-- Exercise objective --
Repeat every line, exactly, from the very first through the one where "scene.camera = camo" appears. Add nothing else.

-- Data block --
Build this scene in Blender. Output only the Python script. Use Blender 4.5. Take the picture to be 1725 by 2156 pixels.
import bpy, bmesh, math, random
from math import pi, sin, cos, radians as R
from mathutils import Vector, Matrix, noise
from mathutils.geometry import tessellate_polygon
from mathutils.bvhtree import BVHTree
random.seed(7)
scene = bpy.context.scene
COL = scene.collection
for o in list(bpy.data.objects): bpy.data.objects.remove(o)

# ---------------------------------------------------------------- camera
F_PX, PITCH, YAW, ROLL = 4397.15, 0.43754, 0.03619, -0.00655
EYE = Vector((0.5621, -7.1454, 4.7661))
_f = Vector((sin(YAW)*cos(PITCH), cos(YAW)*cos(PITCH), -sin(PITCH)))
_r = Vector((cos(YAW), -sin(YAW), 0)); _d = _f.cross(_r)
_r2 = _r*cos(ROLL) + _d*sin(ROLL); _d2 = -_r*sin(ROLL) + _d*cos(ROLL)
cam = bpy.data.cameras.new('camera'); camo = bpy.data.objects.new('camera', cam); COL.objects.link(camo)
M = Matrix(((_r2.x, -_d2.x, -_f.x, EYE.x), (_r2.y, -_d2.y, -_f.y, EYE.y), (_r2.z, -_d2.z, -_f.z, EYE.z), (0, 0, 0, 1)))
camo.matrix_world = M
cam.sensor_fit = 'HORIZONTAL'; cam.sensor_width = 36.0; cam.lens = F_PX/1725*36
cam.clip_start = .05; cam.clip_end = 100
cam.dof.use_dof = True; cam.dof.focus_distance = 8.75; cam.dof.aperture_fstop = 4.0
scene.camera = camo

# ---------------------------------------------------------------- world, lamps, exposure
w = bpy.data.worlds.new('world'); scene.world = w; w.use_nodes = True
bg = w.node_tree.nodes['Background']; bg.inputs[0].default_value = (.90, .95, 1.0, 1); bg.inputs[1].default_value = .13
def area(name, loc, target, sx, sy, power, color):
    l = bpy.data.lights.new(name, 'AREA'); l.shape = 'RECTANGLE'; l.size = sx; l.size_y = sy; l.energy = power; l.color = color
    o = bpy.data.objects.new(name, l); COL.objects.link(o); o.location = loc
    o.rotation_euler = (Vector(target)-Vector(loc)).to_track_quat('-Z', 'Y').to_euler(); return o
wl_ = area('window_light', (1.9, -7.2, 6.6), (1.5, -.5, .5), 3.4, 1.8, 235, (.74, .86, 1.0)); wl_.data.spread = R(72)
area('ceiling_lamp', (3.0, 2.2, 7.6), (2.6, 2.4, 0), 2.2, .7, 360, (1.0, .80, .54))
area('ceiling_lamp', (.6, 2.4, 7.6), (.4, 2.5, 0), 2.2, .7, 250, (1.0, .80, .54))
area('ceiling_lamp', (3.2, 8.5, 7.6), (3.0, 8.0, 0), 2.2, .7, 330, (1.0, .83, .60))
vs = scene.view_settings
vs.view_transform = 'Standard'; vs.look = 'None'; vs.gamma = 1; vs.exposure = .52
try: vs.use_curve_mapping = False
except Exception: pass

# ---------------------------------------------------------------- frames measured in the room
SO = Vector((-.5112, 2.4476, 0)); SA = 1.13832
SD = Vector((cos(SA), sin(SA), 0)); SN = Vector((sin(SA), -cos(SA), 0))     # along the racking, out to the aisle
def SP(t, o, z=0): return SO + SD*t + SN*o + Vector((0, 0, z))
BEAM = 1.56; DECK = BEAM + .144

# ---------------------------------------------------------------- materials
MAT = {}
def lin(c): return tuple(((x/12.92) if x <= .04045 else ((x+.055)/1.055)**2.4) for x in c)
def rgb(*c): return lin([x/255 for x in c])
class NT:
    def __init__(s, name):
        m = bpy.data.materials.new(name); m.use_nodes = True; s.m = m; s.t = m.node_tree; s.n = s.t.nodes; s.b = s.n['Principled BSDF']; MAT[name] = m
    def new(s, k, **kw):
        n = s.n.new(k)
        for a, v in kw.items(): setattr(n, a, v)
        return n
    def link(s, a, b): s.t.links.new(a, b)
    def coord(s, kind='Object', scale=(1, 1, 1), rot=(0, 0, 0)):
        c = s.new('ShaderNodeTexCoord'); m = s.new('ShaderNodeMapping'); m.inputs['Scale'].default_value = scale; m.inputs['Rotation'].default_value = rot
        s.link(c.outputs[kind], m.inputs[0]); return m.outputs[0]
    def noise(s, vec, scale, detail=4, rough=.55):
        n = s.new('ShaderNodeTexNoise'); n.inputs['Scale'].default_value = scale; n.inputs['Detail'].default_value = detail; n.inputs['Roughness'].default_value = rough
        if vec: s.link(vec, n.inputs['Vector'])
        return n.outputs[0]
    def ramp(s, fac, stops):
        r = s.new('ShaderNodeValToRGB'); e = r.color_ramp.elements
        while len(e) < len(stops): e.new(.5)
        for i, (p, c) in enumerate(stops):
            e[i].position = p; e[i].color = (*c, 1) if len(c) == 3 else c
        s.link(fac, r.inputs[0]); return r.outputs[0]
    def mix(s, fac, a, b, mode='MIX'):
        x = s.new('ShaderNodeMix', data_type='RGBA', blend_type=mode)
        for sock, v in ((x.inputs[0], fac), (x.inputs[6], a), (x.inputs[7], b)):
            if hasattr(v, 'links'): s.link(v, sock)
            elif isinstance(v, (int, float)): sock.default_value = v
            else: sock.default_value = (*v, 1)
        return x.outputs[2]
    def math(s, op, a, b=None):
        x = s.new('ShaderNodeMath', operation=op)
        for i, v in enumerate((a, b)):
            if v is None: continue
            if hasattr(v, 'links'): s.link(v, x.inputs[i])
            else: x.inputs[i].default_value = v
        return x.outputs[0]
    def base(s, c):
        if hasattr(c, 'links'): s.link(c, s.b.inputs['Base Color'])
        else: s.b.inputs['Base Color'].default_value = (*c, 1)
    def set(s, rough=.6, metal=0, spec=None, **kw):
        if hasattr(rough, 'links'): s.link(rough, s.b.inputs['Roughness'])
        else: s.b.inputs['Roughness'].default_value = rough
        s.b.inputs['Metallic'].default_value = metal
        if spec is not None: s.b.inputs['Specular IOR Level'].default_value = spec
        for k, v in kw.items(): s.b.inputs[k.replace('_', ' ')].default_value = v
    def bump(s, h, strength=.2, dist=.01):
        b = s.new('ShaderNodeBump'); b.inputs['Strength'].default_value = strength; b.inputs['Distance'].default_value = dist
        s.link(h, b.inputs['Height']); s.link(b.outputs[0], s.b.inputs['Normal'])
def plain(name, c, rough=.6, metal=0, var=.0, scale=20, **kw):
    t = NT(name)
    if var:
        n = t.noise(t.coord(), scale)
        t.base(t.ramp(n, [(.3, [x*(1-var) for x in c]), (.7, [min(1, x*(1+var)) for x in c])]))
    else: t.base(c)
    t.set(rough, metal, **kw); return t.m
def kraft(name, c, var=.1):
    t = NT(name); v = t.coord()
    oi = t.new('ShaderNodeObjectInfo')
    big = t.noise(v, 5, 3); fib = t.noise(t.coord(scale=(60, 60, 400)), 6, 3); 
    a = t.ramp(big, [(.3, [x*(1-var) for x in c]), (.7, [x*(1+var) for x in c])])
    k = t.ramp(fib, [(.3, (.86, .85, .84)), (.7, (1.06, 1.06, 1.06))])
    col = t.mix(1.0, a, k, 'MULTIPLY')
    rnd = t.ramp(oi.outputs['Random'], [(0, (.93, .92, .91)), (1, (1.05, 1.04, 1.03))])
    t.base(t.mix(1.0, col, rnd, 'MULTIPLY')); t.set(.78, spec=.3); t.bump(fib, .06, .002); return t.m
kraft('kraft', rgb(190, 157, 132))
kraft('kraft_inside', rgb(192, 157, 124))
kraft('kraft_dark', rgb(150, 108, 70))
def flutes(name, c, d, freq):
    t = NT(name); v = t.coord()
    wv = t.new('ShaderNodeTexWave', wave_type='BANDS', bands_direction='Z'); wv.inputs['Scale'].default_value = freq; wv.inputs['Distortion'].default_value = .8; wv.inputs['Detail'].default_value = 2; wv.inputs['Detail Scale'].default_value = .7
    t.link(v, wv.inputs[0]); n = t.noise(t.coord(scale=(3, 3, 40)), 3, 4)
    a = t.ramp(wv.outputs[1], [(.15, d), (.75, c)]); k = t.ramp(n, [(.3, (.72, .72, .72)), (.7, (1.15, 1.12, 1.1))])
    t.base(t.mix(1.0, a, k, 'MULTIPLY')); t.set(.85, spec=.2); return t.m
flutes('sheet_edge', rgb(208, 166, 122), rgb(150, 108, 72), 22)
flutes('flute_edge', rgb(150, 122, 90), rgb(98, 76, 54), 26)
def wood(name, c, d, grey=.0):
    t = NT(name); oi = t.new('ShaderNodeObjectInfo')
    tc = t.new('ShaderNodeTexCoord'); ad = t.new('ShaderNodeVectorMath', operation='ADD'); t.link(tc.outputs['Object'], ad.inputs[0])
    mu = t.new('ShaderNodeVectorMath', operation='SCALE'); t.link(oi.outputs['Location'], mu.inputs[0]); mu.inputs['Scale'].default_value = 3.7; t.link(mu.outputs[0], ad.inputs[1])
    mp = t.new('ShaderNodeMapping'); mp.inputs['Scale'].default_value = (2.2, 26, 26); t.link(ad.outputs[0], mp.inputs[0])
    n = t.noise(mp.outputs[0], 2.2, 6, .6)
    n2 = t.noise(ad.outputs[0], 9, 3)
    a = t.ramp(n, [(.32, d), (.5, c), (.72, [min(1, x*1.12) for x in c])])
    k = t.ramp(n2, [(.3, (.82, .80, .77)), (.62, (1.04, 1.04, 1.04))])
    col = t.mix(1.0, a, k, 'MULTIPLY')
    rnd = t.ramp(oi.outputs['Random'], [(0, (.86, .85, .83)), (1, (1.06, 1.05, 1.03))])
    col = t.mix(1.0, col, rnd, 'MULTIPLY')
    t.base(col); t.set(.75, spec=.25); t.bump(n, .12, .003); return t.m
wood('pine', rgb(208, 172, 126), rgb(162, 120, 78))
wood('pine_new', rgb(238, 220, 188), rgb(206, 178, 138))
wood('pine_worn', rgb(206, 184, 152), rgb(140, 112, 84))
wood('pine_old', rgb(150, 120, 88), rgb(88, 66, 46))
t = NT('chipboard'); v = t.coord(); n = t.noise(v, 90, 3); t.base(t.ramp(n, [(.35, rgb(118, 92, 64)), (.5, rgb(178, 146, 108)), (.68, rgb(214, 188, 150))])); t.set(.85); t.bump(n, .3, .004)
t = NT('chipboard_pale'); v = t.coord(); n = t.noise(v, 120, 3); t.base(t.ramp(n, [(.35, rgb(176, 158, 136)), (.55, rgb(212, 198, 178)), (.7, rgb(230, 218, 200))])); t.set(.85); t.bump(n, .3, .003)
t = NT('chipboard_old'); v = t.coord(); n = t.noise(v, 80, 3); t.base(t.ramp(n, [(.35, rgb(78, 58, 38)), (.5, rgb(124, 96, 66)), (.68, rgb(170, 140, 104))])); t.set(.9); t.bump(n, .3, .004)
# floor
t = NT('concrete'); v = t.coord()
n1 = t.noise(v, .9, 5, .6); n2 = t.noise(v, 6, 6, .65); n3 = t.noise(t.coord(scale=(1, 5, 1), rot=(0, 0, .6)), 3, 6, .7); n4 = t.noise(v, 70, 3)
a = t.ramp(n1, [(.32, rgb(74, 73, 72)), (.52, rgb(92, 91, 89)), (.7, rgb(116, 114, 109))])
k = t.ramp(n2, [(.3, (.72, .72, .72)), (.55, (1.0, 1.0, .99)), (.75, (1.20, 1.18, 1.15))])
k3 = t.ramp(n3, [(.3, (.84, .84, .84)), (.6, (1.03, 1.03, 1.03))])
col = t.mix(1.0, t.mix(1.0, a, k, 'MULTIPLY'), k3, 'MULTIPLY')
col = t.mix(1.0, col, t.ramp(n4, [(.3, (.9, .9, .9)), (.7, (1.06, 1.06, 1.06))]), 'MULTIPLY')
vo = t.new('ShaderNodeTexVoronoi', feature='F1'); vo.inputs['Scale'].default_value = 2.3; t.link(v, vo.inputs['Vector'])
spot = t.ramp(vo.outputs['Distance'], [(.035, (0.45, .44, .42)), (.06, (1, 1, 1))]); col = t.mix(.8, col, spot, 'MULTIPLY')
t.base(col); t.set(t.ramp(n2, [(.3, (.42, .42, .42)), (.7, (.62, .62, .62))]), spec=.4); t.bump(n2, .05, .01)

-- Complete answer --
Build this scene in Blender. Output only the Python script. Use Blender 4.5. Take the picture to be 1725 by 2156 pixels.
import bpy, bmesh, math, random
from math import pi, sin, cos, radians as R
from mathutils import Vector, Matrix, noise
from mathutils.geometry import tessellate_polygon
from mathutils.bvhtree import BVHTree
random.seed(7)
scene = bpy.context.scene
COL = scene.collection
for o in list(bpy.data.objects): bpy.data.objects.remove(o)

# ---------------------------------------------------------------- camera
F_PX, PITCH, YAW, ROLL = 4397.15, 0.43754, 0.03619, -0.00655
EYE = Vector((0.5621, -7.1454, 4.7661))
_f = Vector((sin(YAW)*cos(PITCH), cos(YAW)*cos(PITCH), -sin(PITCH)))
_r = Vector((cos(YAW), -sin(YAW), 0)); _d = _f.cross(_r)
_r2 = _r*cos(ROLL) + _d*sin(ROLL); _d2 = -_r*sin(ROLL) + _d*cos(ROLL)
cam = bpy.data.cameras.new('camera'); camo = bpy.data.objects.new('camera', cam); COL.objects.link(camo)
M = Matrix(((_r2.x, -_d2.x, -_f.x, EYE.x), (_r2.y, -_d2.y, -_f.y, EYE.y), (_r2.z, -_d2.z, -_f.z, EYE.z), (0, 0, 0, 1)))
camo.matrix_world = M
cam.sensor_fit = 'HORIZONTAL'; cam.sensor_width = 36.0; cam.lens = F_PX/1725*36
cam.clip_start = .05; cam.clip_end = 100
cam.dof.use_dof = True; cam.dof.focus_distance = 8.75; cam.dof.aperture_fstop = 4.0
scene.camera = camo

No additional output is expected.